# Short task:
For every line in the data below that contains "scene", copy the line.

# Dataset section:

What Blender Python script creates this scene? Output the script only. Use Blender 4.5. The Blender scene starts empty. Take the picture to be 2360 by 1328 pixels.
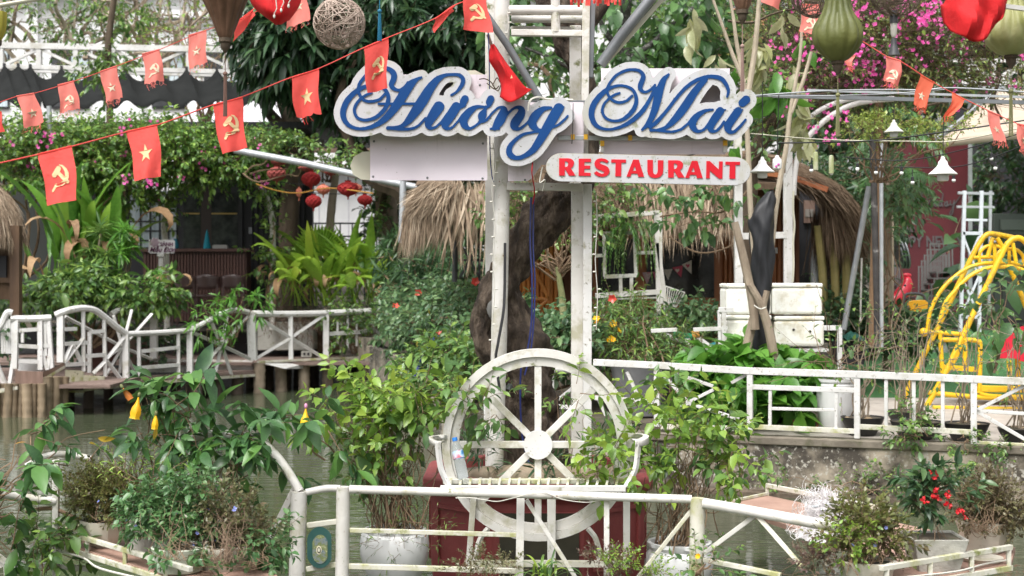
import bpy, math, random
import numpy as np
from mathutils import Vector, Matrix, geometry
# camera, sky, sun, exposure
SC = bpy.context.scene
COL = SC.collection
FOC = 3277.8            # focal length in photograph pixels (50 mm on a 36 mm sensor)
CAMZ = 1.98
cam = bpy.data.cameras.new('camera'); camo = bpy.data.objects.new('camera', cam); COL.objects.link(camo)
cam.lens = 50; cam.sensor_width = 36; cam.shift_y = -24/2360
cam.clip_start = .1; cam.clip_end = 500
cam.dof.use_dof = True; cam.dof.focus_distance = 9.2; cam.dof.aperture_fstop = 3.5
camo.location = (0, 0, CAMZ); camo.rotation_euler = (math.radians(90), 0, 0)
SC.camera = camo
SUN_EL, SUN_AZ = math.radians(58), math.radians(205)      # azimuth measured from +Y clockwise
wd = bpy.data.worlds.new('World'); SC.world = wd; wd.use_nodes = True
nt = wd.node_tree; nt.nodes.clear()
wo = nt.nodes.new('ShaderNodeOutputWorld'); bg = nt.nodes.new('ShaderNodeBackground')
sk = nt.nodes.new('ShaderNodeTexSky'); sk.sky_type = 'NISHITA'; sk.sun_disc = False
sk.sun_elevation = SUN_EL; sk.sun_rotation = SUN_AZ; sk.air_density = 1.2; sk.dust_density = 6; sk.ozone_density = 1.0
hs = nt.nodes.new('ShaderNodeHueSaturation'); hs.inputs['Saturation'].default_value = .105
nt.links.new(sk.outputs[0], hs.inputs['Color']); nt.links.new(hs.outputs[0], bg.inputs[0])
bg.inputs[1].default_value = .125
nt.links.new(bg.outputs[0], wo.inputs[0])
sl = bpy.data.lights.new('sun', 'SUN'); slo = bpy.data.objects.new('sun', sl); COL.objects.link(slo)
sl.energy = 1.5; sl.angle = math.radians(28); sl.color = (1, .97, .92)
slo.rotation_euler = (math.pi/2 - SUN_EL, 0, math.pi - SUN_AZ)
slo.location = (-6, -8, 20)
SC.view_settings.view_transform = 'Standard'; SC.view_settings.look = 'None'
SC.view_settings.exposure = 1.0; SC.view_settings.gamma = 1; SC.view_settings.use_curve_mapping = False
SC.render.engine = 'CYCLES'
SC.cycles.max_bounces = 6; SC.cycles.transparent_max_bounces = 8
# helpers: points, tags, meshes
R = np.random.default_rng(11)
def W(px, py, Y):
 return np.array([(px-1180)*Y/FOC, Y, CAMZ-(py-640)*Y/FOC])
def pt_plane(px, py, A, B):
 """where the sight line through a pixel meets the upright plane through plan points A and B"""
 rx = (px-1180)/FOC
 nx, ny = B[1]-A[1], A[0]-B[0]
 Y = (nx*A[0]+ny*A[1])/(nx*rx+ny)
 return W(px, py, Y)
def pz(px, z, Y):
 return np.array([(px-1180)*Y/FOC, Y, z])
def tag(o, label=None, cat=None, group=None, kind=None):
 if label: o['label'] = label
 if cat: o['category'] = cat
 if group: o['group'] = group
 if kind: o['kind'] = kind
 return o
def thing(name, label, cat, loc=(0, 0, 0), group=None):
 o = bpy.data.objects.new(name, None); COL.objects.link(o)
 o.empty_display_size = .1; o.location = [float(c) for c in loc]
 return tag(o, label, cat, group)
def wloc(o):
 v = Vector((0, 0, 0))
 while o is not None:
  v = v + o.location; o = o.parent
 return np.array(v)
def link(name, me, parent=None, loc=None):
 o = bpy.data.objects.new(name, me); COL.objects.link(o)
 if parent is not None: o.parent = parent
 if loc is not None: o.location = [float(c) for c in loc]
 return o
def kids(o): return [c for c in bpy.data.objects if c.parent == o]
def copy_tree(o, loc=None, rz=None, label=None, parent=None, table=None):
 if table is None:
  table = {}
  for c in bpy.data.objects:
   if c.parent: table.setdefault(c.parent.name, []).append(c)
 c = o.copy(); COL.objects.link(c)
 if parent is not None: c.parent = parent
 if loc is not None: c.location = [float(t) for t in loc]
 if rz is not None: c.rotation_euler = (0, 0, rz)
 if label: c['label'] = label
 for ch in table.get(o.name, []): copy_tree(ch, None, None, None, c, table)
 return c
def np_mesh(name, V, T, mat, smooth=True):
 """triangle mesh from arrays"""
 me = bpy.data.meshes.new(name); V = np.asarray(V, dtype=np.float32); T = np.asarray(T, dtype=np.int32)
 me.vertices.add(len(V)); me.vertices.foreach_set('co', V.ravel())
 me.loops.add(T.size); me.loops.foreach_set('vertex_index', T.ravel())
 me.polygons.add(len(T)); me.polygons.foreach_set('loop_start', np.arange(0, T.size, 3, dtype=np.int32))
 if smooth: me.polygons.foreach_set('use_smooth', np.ones(len(T), dtype=bool))
 me.update(calc_edges=True)
 if mat: me.materials.append(mat)
 return me
def unit(v):
 v = np.asarray(v, float); n = np.linalg.norm(v, axis=-1, keepdims=True); return v/np.maximum(n, 1e-9)
class MB:
 """collects shapes (world coordinates) that become one mesh object"""
 def __init__(s): s.v = []; s.f = []; s.m = []; s.mi = 0
 def add(s, vs, fs):
  o = len(s.v); s.v += [tuple(float(c) for c in p) for p in vs]
  s.f += [tuple(i+o for i in f) for f in fs]; s.m += [s.mi]*len(fs); return s
 def box(s, c, d, rz=0, ax=None):
  hx, hy, hz = d[0]/2, d[1]/2, d[2]/2
  vs = [np.array((x, y, z)) for x in (-hx, hx) for y in (-hy, hy) for z in (-hz, hz)]
  if ax is not None: ax = [np.asarray(a, float) for a in ax]; vs = [ax[0]*v[0]+ax[1]*v[1]+ax[2]*v[2] for v in vs]
  elif rz: cr, sr = math.cos(rz), math.sin(rz); vs = [np.array((v[0]*cr-v[1]*sr, v[0]*sr+v[1]*cr, v[2])) for v in vs]
  vs = [np.asarray(c)+v for v in vs]
  return s.add(vs, [(0, 1, 3, 2), (4, 6, 7, 5), (0, 4, 5, 1), (2, 3, 7, 6), (0, 2, 6, 4), (1, 5, 7, 3)])
 def beam(s, p, q, w, h=None, up=(0, 0, 1), ext=0):
  p = np.asarray(p, float); q = np.asarray(q, float); h = h or w
  d = q-p; L = np.linalg.norm(d); x = d/L
  u = np.asarray(up, float)
  if abs(x@u) > .98: u = np.array((0, 1, 0.))
  y = unit(np.cross(u, x)); z = np.cross(x, y)
  return s.box((p+q)/2, (L+2*ext, w, h), ax=(x, y, z))
 def tube(s, pts, r, n=8, cap=True, flat=1.0):
  pts = [np.asarray(p, float) for p in pts]; k = len(pts)
  rs = r if hasattr(r, '__len__') else [r]*k
  t0 = unit(pts[1]-pts[0]); a = np.array((0, 0, 1.)) if abs(t0[2]) < .9 else np.array((0, 1., 0))
  nrm = unit(a-t0*(a@t0)); vs = []
  for i in range(k):
   t = unit(pts[min(i+1, k-1)]-pts[max(i-1, 0)])
   nrm = unit(nrm-t*(nrm@t)); b = np.cross(t, nrm)
   for j in range(n):
    an = 2*math.pi*j/n; vs.append(pts[i]+rs[i]*(math.cos(an)*nrm*flat+math.sin(an)*b))
  fs = [(i*n+j, i*n+(j+1) % n, (i+1)*n+(j+1) % n, (i+1)*n+j) for i in range(k-1) for j in range(n)]
  if cap: fs += [tuple(range(n-1, -1, -1)), tuple((k-1)*n+j for j in range(n))]
  return s.add(vs, fs)
 def lathe(s, prof, c, n=24, mod=None, sx=1, sy=1, cap=True, rz=0):
  vs = []; k = len(prof)
  for i, (r, z) in enumerate(prof):
   for j in range(n):
    an = 2*math.pi*j/n+rz; rr = r*(mod(an, i/(k-1)) if mod else 1)
    vs.append((c[0]+rr*math.cos(an)*sx, c[1]+rr*math.sin(an)*sy, c[2]+z))
  fs = [(i*n+j, i*n+(j+1) % n, (i+1)*n+(j+1) % n, (i+1)*n+j) for i in range(k-1) for j in range(n)]
  if cap: fs += [tuple(range(n-1, -1, -1)), tuple((k-1)*n+j for j in range(n))]
  return s.add(vs, fs)
 def ball(s, c, r, n=10, m=7, sc=(1, 1, 1), jit=0, rng=None):
  vs = []
  for i in range(m+1):
   th = math.pi*i/m
   for j in range(n):
    ph = 2*math.pi*j/n; k = 1+(rng.uniform(-jit, jit) if jit and 0 < i < m else 0)
    vs.append((c[0]+r*sc[0]*k*math.sin(th)*math.cos(ph), c[1]+r*sc[1]*k*math.sin(th)*math.sin(ph), c[2]+r*sc[2]*k*math.cos(th)))
  fs = [(i*n+j, (i+1)*n+j, (i+1)*n+(j+1) % n, i*n+(j+1) % n) for i in range(m) for j in range(n)]
  return s.add(vs, fs)
 def grid(s, P):
  m, n = len(P), len(P[0]); vs = [p for row in P for p in row]
  return s.add(vs, [(i*n+j, i*n+j+1, (i+1)*n+j+1, (i+1)*n+j) for i in range(m-1) for j in range(n-1)])
 def poly(s, loops, f, d0, d1):
  """flat outline (loops of 2D points, holes after the first) given depth: f(u, v, d) -> world"""
  flat = [p for l in loops for p in l]
  tris = geometry.tessellate_polygon([[Vector((p[0], p[1], 0)) for p in l] for l in loops])
  n = len(flat); vs = [f(p[0], p[1], d0) for p in flat]+[f(p[0], p[1], d1) for p in flat]
  fs = []
  for t in tris:
   a, b, c = (flat[i] for i in t)
   if (b[0]-a[0])*(c[1]-a[1])-(b[1]-a[1])*(c[0]-a[0]) < 0: t = t[::-1]
   fs.append(tuple(t[::-1])); fs.append(tuple(i+n for i in t))
  o = 0
  for l in loops:
   k = len(l); fs += [(o+i, o+(i+1) % k, n+o+(i+1) % k, n+o+i) for i in range(k)]; o += k
  return s.add(vs, fs)
 def build(s, name, mat, parent=None, smooth=40, kind=None, label=None, loc=None, bevel=0):
  org = wloc(parent) if parent is not None else (np.array(loc, float) if loc is not None else np.zeros(3))
  me = bpy.data.meshes.new(name)
  me.from_pydata([tuple(np.asarray(p)-org) for p in s.v], [], s.f)
  for m in (mat if isinstance(mat, (list, tuple)) else [mat]): me.materials.append(m)
  if isinstance(mat, (list, tuple)): me.polygons.foreach_set('material_index', s.m)
  if smooth:
   me.polygons.foreach_set('use_smooth', [True]*len(me.polygons)); me.set_sharp_from_angle(angle=math.radians(smooth))
  me.update()
  o = link(name, me, parent, None if parent is not None else org)
  if kind: o['kind'] = kind
  if label: o['label'] = label
  if bevel:
   b = o.modifiers.new('bevel', 'BEVEL'); b.width = bevel; b.segments = 2; b.limit_method = 'ANGLE'
  return o
def spline(pts, per=8, closed=False):
 """Catmull-Rom through points of any dimension"""
 P = np.array(pts, float); n = len(P); out = []
 rng_ = range(n if closed else n-1)
 for i in rng_:
  g = lambda k: P[k % n] if closed else P[min(max(k, 0), n-1)]
  a, b, c, d = g(i-1), g(i), g(i+1), g(i+2)
  for j in range(per):
   t = j/per; out.append(.5*((2*b)+(c-a)*t+(2*a-5*b+4*c-d)*t*t+(3*b-a-3*c+d)*t**3))
 if not closed: out.append(P[-1])
 return np.array(out)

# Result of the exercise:
What Blender Python script creates this scene? Output the script only. Use Blender 4.5. The Blender scene starts empty. Take the picture to be 2360 by 1328 pixels.
SC = bpy.context.scene